Alive is a collection of pretty good realistic manga stories, in the vein of literary short stories, all by Hajime Taguchi (about whom I know absolutely nothing). So I'm left in that last category: not wanting to praise this too highly, but wanting to celebrate it for honesty and truth, for almost three hundred pages of short stories about real people and their real lives. Alive will not change your life. (There are realistic manga short stories that could change your life: Abandon the Old in Tokyo by Tatsumi, for example.) But it is a nice book to read, with stories about people you might recognize, or see yourself in.

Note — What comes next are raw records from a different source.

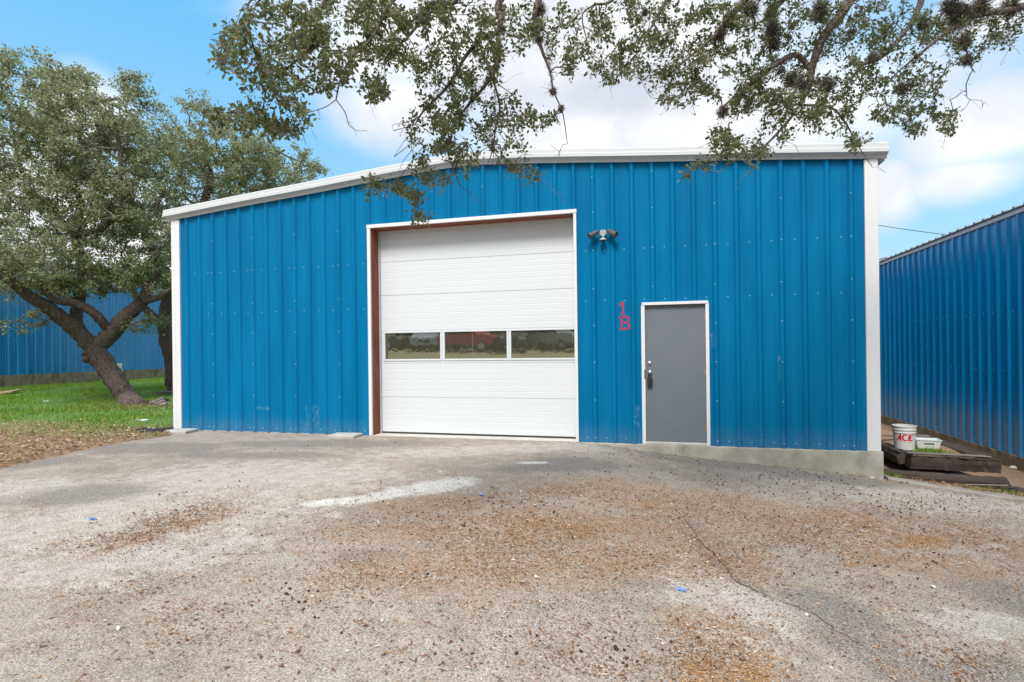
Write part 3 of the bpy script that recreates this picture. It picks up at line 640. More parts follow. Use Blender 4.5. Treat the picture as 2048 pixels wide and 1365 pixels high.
Pt(sheet(-6, 26, lambda s: 3.68, lambda s: -.40, [], lambda s, h, z: (XQ-h, s, z), 'side_wall', M['blue_lifted'], NC, .11))
Pt(MB().box(XQ-.035, XQ+12, -6.02, 26, -1.6, -.402, ch=.004).build('foundation', M['concside'], NC))
Pt(MB().box(XQ-.055, XQ-.0, -6.03, 26.03, 3.655, 3.745, ch=.004).build('eave_trim', M['white'], NC))
Pt(MB().box(XQ+.01, XQ+12, -5.99, -5.9, -.4, 3.7).build('end_wall', M['blue'], NC))
mb = MB(); S = []; k = -6.
V = []; 
while k < 26:
    for ds, h in ((0, .032), (.018, .032), (.045, 0), (.26, 0), (.287, .032)): S.append((k+ds, h))
    k += PER
for s, h in S: V += [(XQ-.09, s, 3.747+h), (XQ+6, s, 4.247+h)]
V2 = [(x, y, z-.012-0*0) for x, y, z in V]; n = len(V)
mb.add(V, [(2*i, 2*i+1, 2*i+3, 2*i+2) for i in range(len(S)-1)]); Pt(mb.build('roof', M['roofdark'], NC))
mb = MB()
for s, h in S: mb.v += [(XQ-.0901, s, 3.747+h), (XQ-.0901, s, 3.735)]
mb.f = [(2*i, 2*i+1, 2*i+3, 2*i+2) for i in range(len(S)-1)]; mb.mi = [0]*len(mb.f); Pt(mb.build('roof_edge', M['roofdark'], NC))
mb = MB(); cn = 0
a = onX(1756, 513.5, XQ+.5); b = onX(1775, 514.5, XQ+.5)
mb.tube([a+np.array([0, 2.5, 0]), b, b+np.array([0, -.02, -.22])], .022, 6); Pt(mb.build('roof_pipe', M['galv'], NC))
sc2 = []
for k in range(0, 12):
    for z in (-.33, .3, .9, 1.5, 2.1, 2.7, 3.3): sc2.append((1.1+k*.9144, z, .032))
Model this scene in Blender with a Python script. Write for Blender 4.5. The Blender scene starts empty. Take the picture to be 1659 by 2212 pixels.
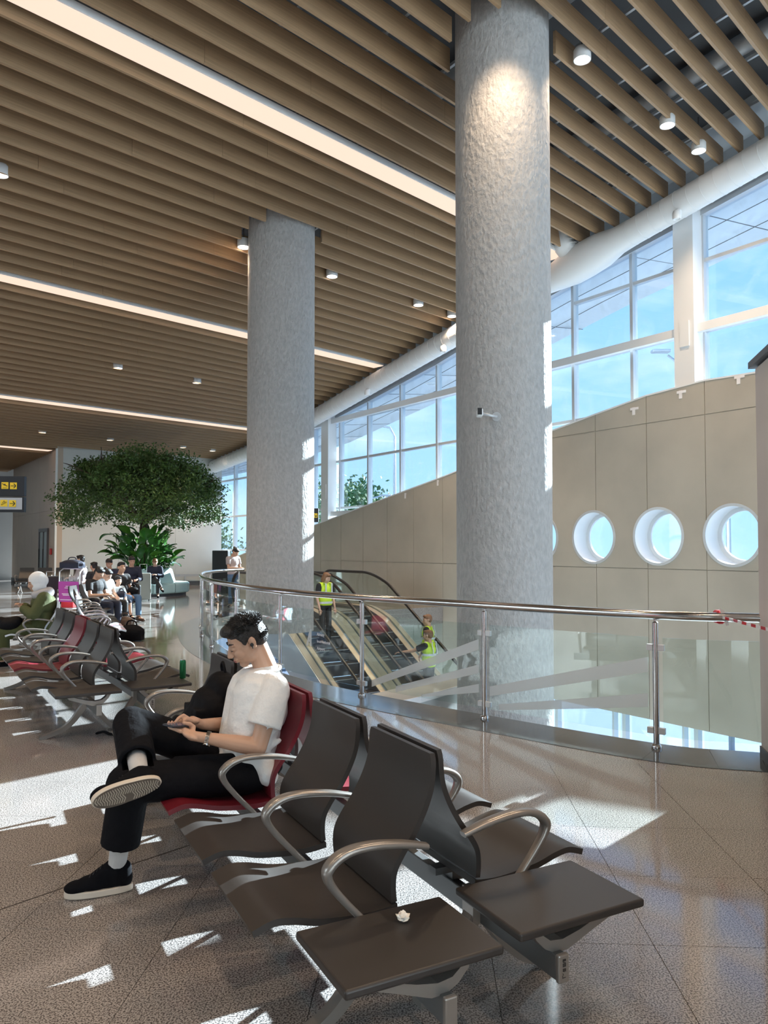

If you saw that cover, you might expect survival horror, or the story of some put-upon schoolgirl. But that's not what Alive is: it contains a couple of dozen stories, most of them pretty short, about modern urban Japanese. Some are students -- manga just can't get away from high schoolers, no matter how hard it tries -- but many more are young office workers. None of the main characters are particularly old, or particularly rooted -- they may have lovers or even newish spouses, but they don't have children and long careers and extended families. They also mostly don't have much that they enjoy: Alive is not entirely stories or urban anhedonia, but the tone is more often melancholy or sad than anything more positive.
Taguchi works in what I think of as an indy-comics version of the expected manga look: faces slightly more open and realistic, panel layouts generally restrained and professional, often showing places and things instead of relentlessly focusing on high-energy people and poses. It's all controlled and solid, without ostentation or frippery -- and the writing is similarly unadorned, mostly dialogue leading to moments of clarity at the end of the stories. Some of those endings work well, others...well, a few times you, like me, may be surprised to realize a new story has begun.
Taguchi has skill and clearly a drive to tell these stories. And there are enough hits in Alive to more than balance out the stories that miss. But this is low-key work about regular people: you have to be interested in that going in. If you are, Alive is worth checking out if you can find it -- it's from the newer publisher Gen, and I get the sense their books may not have a wide distribution in print form.